At the top of the hill, the tallest of Lisbon’s seven-odd peaks, the citadel, the Castelo de São Jorge, towers over the skyline. The castle itself is fake, constructed in the 1940s by the fascist-leaning government of the time in a postcard-perfect, medieval style that Prince Valiant would be proud to call home. The current structure completely obscures a succession of older hilltop fortresses built by the Romans, the Muslims, and the conquering Portuguese. As you pause atop the crenellated towers with the other out-of-breath tourists, you can see why this would be the perfect place to build a fortress. Below, the river Tejo forms an estuary as it approaches the Atlantic Ocean, which makes it an almost ideal port. It is shaped like a bottle, the neck facing the Atlantic and the city occupying one of the shoulders. The Phoenicians called it “Ubis Ubbo” (Gentle Bay) when they settled here. Under the Romans, that turned into “Olisippo” or “Olissipum” (thus, Lisbon). They called the natives Lusitanians, a name later revived by the poets of the Renaissance.

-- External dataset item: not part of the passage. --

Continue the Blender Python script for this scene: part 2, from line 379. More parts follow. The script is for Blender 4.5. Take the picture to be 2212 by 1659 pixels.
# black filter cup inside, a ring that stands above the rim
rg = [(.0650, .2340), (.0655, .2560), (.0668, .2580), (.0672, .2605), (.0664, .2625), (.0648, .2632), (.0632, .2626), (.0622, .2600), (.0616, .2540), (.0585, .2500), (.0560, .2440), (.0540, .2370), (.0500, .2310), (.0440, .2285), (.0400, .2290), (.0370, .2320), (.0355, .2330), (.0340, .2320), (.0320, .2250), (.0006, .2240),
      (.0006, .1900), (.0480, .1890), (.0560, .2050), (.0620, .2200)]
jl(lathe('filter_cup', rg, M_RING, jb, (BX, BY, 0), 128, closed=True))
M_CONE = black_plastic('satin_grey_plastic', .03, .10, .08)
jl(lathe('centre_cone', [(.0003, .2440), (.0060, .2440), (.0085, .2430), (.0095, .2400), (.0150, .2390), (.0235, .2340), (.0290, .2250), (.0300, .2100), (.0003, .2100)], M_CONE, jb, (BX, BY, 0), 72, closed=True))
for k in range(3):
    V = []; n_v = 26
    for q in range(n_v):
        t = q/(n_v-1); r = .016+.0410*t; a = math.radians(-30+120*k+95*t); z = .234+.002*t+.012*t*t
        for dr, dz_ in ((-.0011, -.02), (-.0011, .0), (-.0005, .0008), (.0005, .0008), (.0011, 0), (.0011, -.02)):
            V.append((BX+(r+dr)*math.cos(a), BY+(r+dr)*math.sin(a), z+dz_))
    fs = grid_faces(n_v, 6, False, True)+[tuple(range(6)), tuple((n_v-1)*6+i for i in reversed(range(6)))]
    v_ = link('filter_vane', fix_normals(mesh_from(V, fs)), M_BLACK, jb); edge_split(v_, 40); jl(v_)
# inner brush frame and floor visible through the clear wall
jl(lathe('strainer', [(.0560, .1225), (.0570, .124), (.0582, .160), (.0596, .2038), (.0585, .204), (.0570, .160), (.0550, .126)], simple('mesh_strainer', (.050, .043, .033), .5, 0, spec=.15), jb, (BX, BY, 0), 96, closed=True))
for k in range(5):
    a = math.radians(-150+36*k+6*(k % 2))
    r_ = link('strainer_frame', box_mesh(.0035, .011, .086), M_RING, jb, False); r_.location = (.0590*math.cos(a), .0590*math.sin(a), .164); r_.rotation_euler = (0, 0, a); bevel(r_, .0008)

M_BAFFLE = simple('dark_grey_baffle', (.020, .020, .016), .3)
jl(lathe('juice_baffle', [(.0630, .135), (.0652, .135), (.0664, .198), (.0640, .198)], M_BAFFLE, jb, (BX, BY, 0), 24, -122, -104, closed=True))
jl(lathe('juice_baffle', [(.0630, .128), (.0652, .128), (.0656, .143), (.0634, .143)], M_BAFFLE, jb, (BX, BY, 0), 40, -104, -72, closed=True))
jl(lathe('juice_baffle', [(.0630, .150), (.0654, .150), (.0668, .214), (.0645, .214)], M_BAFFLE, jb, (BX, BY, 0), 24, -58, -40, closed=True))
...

The last invaders to take the hill were a force of northern Portuguese conquistadores in 1147, led by King Afonso Henriques and assisted by a Frankish band of Jerusalem-bound Crusaders (described by one Christian observer as “plunderers, drunkards and rapists…men not seasoned with the honey of piety”). Given its ideal location, Lisbon soon became the country’s main market, then, in 1260, its capital. From their hilltop aerie, the kings could overlook the sails multiplying on the wide green Tejo and peer down to see growing mountains of merchandise loaded and unloaded on the docks below.

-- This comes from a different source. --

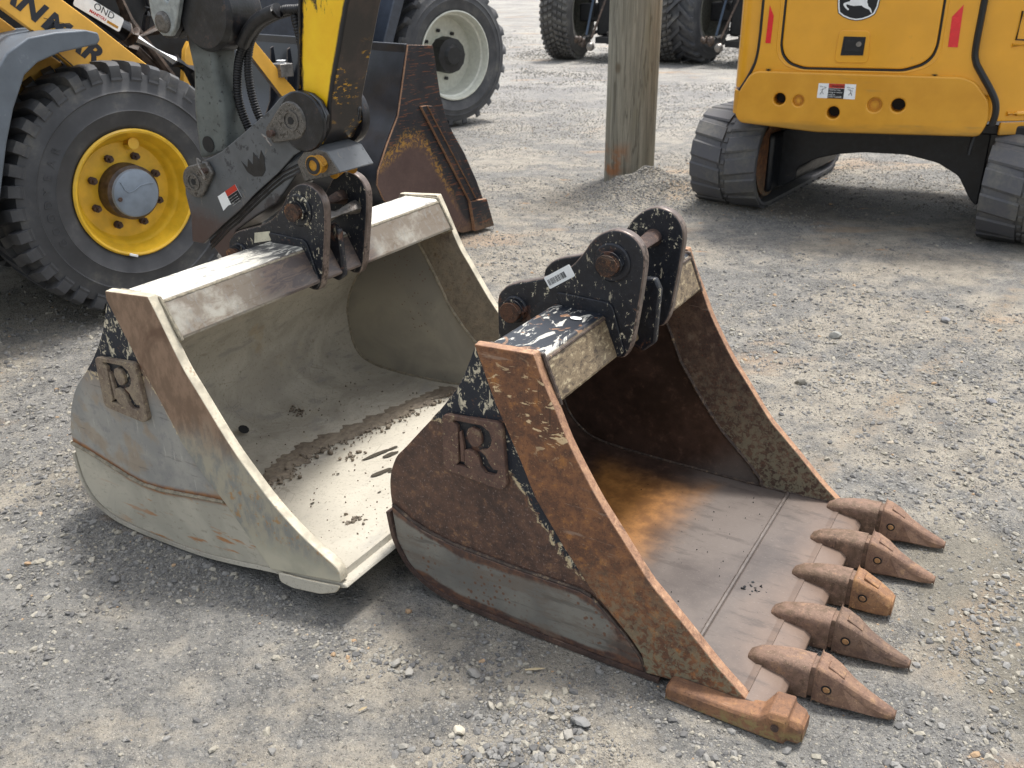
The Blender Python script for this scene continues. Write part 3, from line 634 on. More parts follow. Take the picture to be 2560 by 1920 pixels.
def f_stick():
    x, y, z = xyz(); n1 = nz(8, 5, .65); n2 = nz(40, 6, .75, (1, 1, .35), off=5); n3 = nz(70, 5, .7, (.5, .5, 1.5), off=12, rot=(0, .6, .3))
    nn = geo('Normal'); v = X.nt.nodes.new('ShaderNodeTexCoord'); s = X.nt.nodes.new('ShaderNodeSeparateXYZ'); X.nt.links.new(v.outputs['Normal'], s.inputs[0]); ny = X(s.outputs[1])
    yel = mix('#ecb80e', '#f4c81c', n1.ss(.3, .7))
    l = curve(z, [(1.1, -.57), (1.265, -.56), (1.511, -.525), (1.9, -.47)], -1, 0)
    edge = ((x - l) + (n2 - .5) * .03).ss(.020, .010).mx(((x - curve(z, [(1.1, -.49), (1.233, -.455), (1.512, -.36), (1.9, -.21)], -1, 0)) + (n2 - .5) * .01).ss(-.006, .002))
    top = (z + (n2 - .5) * .30 - (x + .45) * .25).ss(1.50, 1.54)
    side = mix(yel, '#16171b', edge.mx(top))
    blk = mix('#1f1c1b', '#3a302b', n1.ss(.4, .65)); blk = mix(blk, '#b98a1c', n3.ss(.55, .6) * nz(9, 3, off=30).ss(.44, .56) * z.ss(1.42, 1.34) * .9)
    return dict(c=mix(blk, side, (ny * -1).ss(.3, .7)), r=n1 * .2 + .3, b=(n2, .2, .0008))
STICK = mat('yellow_paint_rubbed_black', f_stick)
YEL_D = plain('dirty_yellow', '#b98418', .5, var=.15, grime=('#2a221a', .54, .9), scale=60)
PLATE_S = plain('galvanised_plate', '#9aa0a0', .42, .35, var=.12, grime=('#2a2623', .58, .9), scale=50)
KEEPER = plain('keeper_plate', '#6d6a66', .42, .4, var=.25, grime=('#2a241f', .5, .9), scale=60)
RUBBER = plain('hose_rubber', '#1c1c1f', .45, var=.3, scale=80, grime=('#4b4740', .58, .6))
arm = empty('excavator', D2, PH)
tag(arm, 'yellow and black excavator arm ending in a grey quick hitch, standing behind the mud bucket', 'excavator')
HP = [(-1.049, .739), (-1.101, .740), (-1.088, .827), (-1.098, .905), (-1.092, .95), (-1.068, .986), (-1.013, 1.016), (-.95, 1.04), (-.898, 1.063), (-.805, 1.119), (-.74, 1.16), (-.67, 1.204), (-.62, 1.244), (-.578, 1.262), (-.536, 1.268), (-.495, 1.262), (-.463, 1.243), (-.443, 1.202), (-.452, 1.165), (-.478, 1.135), (-.53, 1.105), (-.59, 1.075), (-.656, 1.02), (-.767, .943), (-.85, .878), (-.934, .821)]
h = plate('hitch_plate', HP, .606, .622, [HITCH, GREASE], arm, bevel=.004)
plate('hitch_plate', HP, .752, .768, [HITCH, GREASE], arm, bevel=.004)
LOW = [(-1.04, .745), (-.983, .69), (-.935, .72), (-.90, .80), (-.80, .860), (-.70, .915), (-.642, .975), (-.60, 1.018), (-.55, 1.04), (-.53, 1.075), (-.565, 1.085), (-.656, 1.03), (-.767, .953), (-.934, .831)]
plate('hitch_jaw', LOW, .624, .750, [HITCH, GREASE], arm, bevel=.006)
for dz in (-.004, -.016, -.028):
    weld('hitch_groove', [(x, .6235, z + dz) for x, z in [(-1.03, .748), (-.934, .825), (-.88, .86), (-.85, .884), (-.767, .945), (-.71, .985), (-.656, 1.02), (-.58, 1.055)]], .0035, GREASE, arm)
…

Under the Christian monarchs, the city grew beyond the confines of the castle hill as ad hoc streets and squares spread across the surrounding peaks and valleys. Between 1400 and 1600, the city’s population more than doubled. Not that the rest of Portugal saw much benefit from the yellow and the black gold that was unloaded on Lisbon’s docks only to be immediately reloaded onto ships headed to London or Antwerp. Lisbon was increasingly the shining city on the hill surrounded by a country of shantytowns. But that only made it more of an attraction for the peasants and artisans who flocked here. Naturally, it wasn’t merely needy agricultural laborers and skilled craftsmen who were lured by the city’s wealth. Clerics, squires, and sycophants milled around the tiled courtyards by the castle walls to sniff out any opportunity of advancement.
Fidalgos
bowed and preened to train for any potentially lucrative appointments.
*22
The path to fortune was different here than in Venice or any of the Italian merchant republics. Here, everything depended on royal favor. If you wanted to advance your career as a soldier, merchant, or priest, you needed the monarch’s blessing. For the king, it was an expensive proposition. By 1500, Manuel I was providing for some four thousand retainers at his court alone. It’s no wonder the Portuguese royals were always on the lookout for a new revenue stream.

As profits from African gold and Indian pepper increasingly flowed up the Tejo, it was more than symbolic when Manuel moved his residence down from the
castelo
to the riverbank Paço Real da Ribeira, right in the middle of the harbor. Just east of the palace, a broad beach swarmed with longshoremen off-loading foreign slaves, sugar, spices, and gold even while boats were packed with domestic oil, dried fish, and salt. A few hundred yards to the west were giant dry docks, where the groans of bending timbers and the pounding of hammers kept the monarch’s windows rattling from morning to dusk. The kings, who prided themselves on their crusading zeal, now lived much like shopkeepers who set up house above their store to keep an eye on the merchandise. King François I of France had a point when he dismissed his Portuguese counterpart as “le roi épicier” (in French,
épicier
means both grocer and spice seller). The jibe must have stung, though, and it explains, at least in part, the Lusitanian rulers’ chronic need to mix a judicious dose of evangelism into their commerce, to search for Christians as well as spices.